Very often, the teachings that a music improv student receives are simply messages passed down from a teacher to a student who becomes teacher to student who becomes teacher, and so on. These messages are not actually questioned and worse, they tend to be reinforced through performance. However, this reinforcement is more from safety than out of a true knowledge of the possibility of something deeper. Here are a few of these so called rules we should be questioning:
1. Sing What You Feel
When the piano player starts playing, the obvious thought is that the improviser should then respond by singing an emotional statement that speaks to how they are feeling in that moment. If it is a break-up scene, they will likely sing, "I don't love you anymore."
There are several problems with this. If you follow that path, you are essentially singing your chorus first. Choruses sum up the message of the song. If improvisers start by summing up, the music will not feel like a chorus and when it’s time for your chorus it will feel disjointed.
Another consequence is that you may have a chorus statement in a verse and will then have to build to an even higher emotional statement when you actually arrive at your chorus musically.
Instead,
sing the last line that your partner just said to you.

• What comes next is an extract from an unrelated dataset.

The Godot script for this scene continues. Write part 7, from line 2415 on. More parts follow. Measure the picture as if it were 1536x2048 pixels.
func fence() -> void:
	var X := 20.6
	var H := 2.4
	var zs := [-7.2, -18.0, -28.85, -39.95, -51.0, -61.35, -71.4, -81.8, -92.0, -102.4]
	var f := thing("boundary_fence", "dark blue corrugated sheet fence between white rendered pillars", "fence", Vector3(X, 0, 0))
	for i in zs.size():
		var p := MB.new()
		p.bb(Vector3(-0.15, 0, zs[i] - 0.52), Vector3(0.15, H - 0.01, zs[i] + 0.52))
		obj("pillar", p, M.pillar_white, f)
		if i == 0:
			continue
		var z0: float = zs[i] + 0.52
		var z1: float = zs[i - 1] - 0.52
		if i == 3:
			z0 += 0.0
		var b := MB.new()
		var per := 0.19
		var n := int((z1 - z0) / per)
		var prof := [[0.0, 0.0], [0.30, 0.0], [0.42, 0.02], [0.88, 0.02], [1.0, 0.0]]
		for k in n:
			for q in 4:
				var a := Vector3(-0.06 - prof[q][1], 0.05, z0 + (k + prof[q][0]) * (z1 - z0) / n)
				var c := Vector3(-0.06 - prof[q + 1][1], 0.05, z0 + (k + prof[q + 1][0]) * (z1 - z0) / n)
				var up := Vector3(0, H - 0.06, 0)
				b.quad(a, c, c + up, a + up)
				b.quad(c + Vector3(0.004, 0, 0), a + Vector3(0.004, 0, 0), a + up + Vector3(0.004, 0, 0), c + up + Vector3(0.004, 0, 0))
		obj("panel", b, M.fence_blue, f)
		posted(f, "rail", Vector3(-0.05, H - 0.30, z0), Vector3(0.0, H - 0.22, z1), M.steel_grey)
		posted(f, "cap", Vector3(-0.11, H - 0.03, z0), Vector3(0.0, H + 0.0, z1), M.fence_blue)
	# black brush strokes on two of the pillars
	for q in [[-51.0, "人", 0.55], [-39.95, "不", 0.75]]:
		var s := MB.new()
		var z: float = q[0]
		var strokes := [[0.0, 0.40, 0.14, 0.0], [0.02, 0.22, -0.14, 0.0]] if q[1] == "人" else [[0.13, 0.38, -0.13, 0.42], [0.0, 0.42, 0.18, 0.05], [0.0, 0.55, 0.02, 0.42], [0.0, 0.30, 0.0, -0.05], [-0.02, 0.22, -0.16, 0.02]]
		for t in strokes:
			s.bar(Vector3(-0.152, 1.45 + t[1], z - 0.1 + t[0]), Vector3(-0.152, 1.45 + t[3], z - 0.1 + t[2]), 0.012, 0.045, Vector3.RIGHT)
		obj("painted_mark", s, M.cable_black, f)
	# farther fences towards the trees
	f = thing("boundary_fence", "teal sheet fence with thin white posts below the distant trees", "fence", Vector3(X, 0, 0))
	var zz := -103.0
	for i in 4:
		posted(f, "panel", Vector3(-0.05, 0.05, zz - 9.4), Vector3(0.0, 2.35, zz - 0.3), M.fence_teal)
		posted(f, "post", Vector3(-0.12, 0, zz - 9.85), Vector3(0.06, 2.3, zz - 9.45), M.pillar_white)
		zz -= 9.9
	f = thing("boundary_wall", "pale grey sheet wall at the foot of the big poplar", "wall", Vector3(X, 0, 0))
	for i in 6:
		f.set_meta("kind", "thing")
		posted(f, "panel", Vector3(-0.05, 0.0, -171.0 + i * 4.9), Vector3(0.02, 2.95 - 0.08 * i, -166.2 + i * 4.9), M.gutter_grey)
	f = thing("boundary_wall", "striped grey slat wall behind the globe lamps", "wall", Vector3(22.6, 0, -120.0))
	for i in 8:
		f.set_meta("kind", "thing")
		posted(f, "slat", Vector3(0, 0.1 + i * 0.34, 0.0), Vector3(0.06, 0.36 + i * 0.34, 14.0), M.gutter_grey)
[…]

pick a detail from the environment you have created and explore it.
let a sound come and a word form and take it from there.
Any of those options (plus the 18 zillion I have not mentioned) will lead you down a path of discovery that starts out small and leads you to the big payoff that is appropriate for a chorus.
Finally, working this way will also keep you from songs that can feel cheesy because they are so on the nose from the beginning. Think "Careless Whisper." (Note: not meant to insult George Michael and his Wham! pal, Andrew Ridgeley. Awesome song-writers. This one is def a bit of a cheeser, though. We can all agree on that, right?!) Instead, you will create gems that take the listener on a journey, feel truly emotive and take you to choruses that you cannot let go of. A great example is "I Can't Make You Love Me" by Mike Reid and Allen Shamblin. (Note how a line about the environment begins that song).
2. You Don't Have to Rhyme
I have heard endless improv teachers say some version of the sentence "If you don't have a rhyme in your head, just don't rhyme."
Sorry, no.
You gotta rhyme.
Melody dictates rhyme and our ears know it. If I said to my children, "Mary had a little lamb. Its fleece was white as snow. And everywhere that Mary went, the lamb was sure to check it out as well," they would not be pleased. This is because our ears collectively understand the structure of A-B1-C-B2. Our ears know that when we hear a long line (A), then a short line (B1), and the two do not end in rhyming words, we are gonna have to satisfy that with at least a rhyme for the short line (B2).
Here's one you don't know (cause I am making it up as I type):
Crabby Abbey ate some cake. Abbey then got sad. (A)
And wouldn’t you know, (B1)
for goodness sake, (C)
that cake had just gone ____ (B2)
We know that the word that fits the blank has to rhyme with sad. We must think of our music as our scene partner. That scene partner is making a nice organic offer and like any good improviser, we cannot deny. We must accept that offer and add to it. How to do that? With rhyme. All the time. It's sublime and to not would be a _______!
3. Lead from Structure
Most improvisers start their music improv journey by learning to improvise songs within certain common musical forms. They are told to sing a tagline song, for example. This means that form is dictating content. Yet to create organically in the moment, content needs to dictate form. Our melody should lead to the structure it is implying for your song. This may lead you to those forms being dictated; however, they may not. As improvisers, we have to be flexible and to be able to pivot based on what is happening in the moment. Your melody may need a double chorus at the end of a verse/chorus song or a second (and different) bridge and 4th verse in a Tagline song, as is often the case in musical theater. Check out the song "Still Hurting" by Jason Robert Brown to hear that structure in action. You may start with a chorus. You may have a verse, chorus, bridge, verse, chorus. Oh and what about the pre-chorus? The possibilities for song structure are endless and your melody will tell you what your structure needs to be if you actually willing to listen and stay open. To lock yourself in to pre-determined structure will only hinder the possibilities.
Stay in the moment, listen to your music/melody, and for goodness sake, RHYME!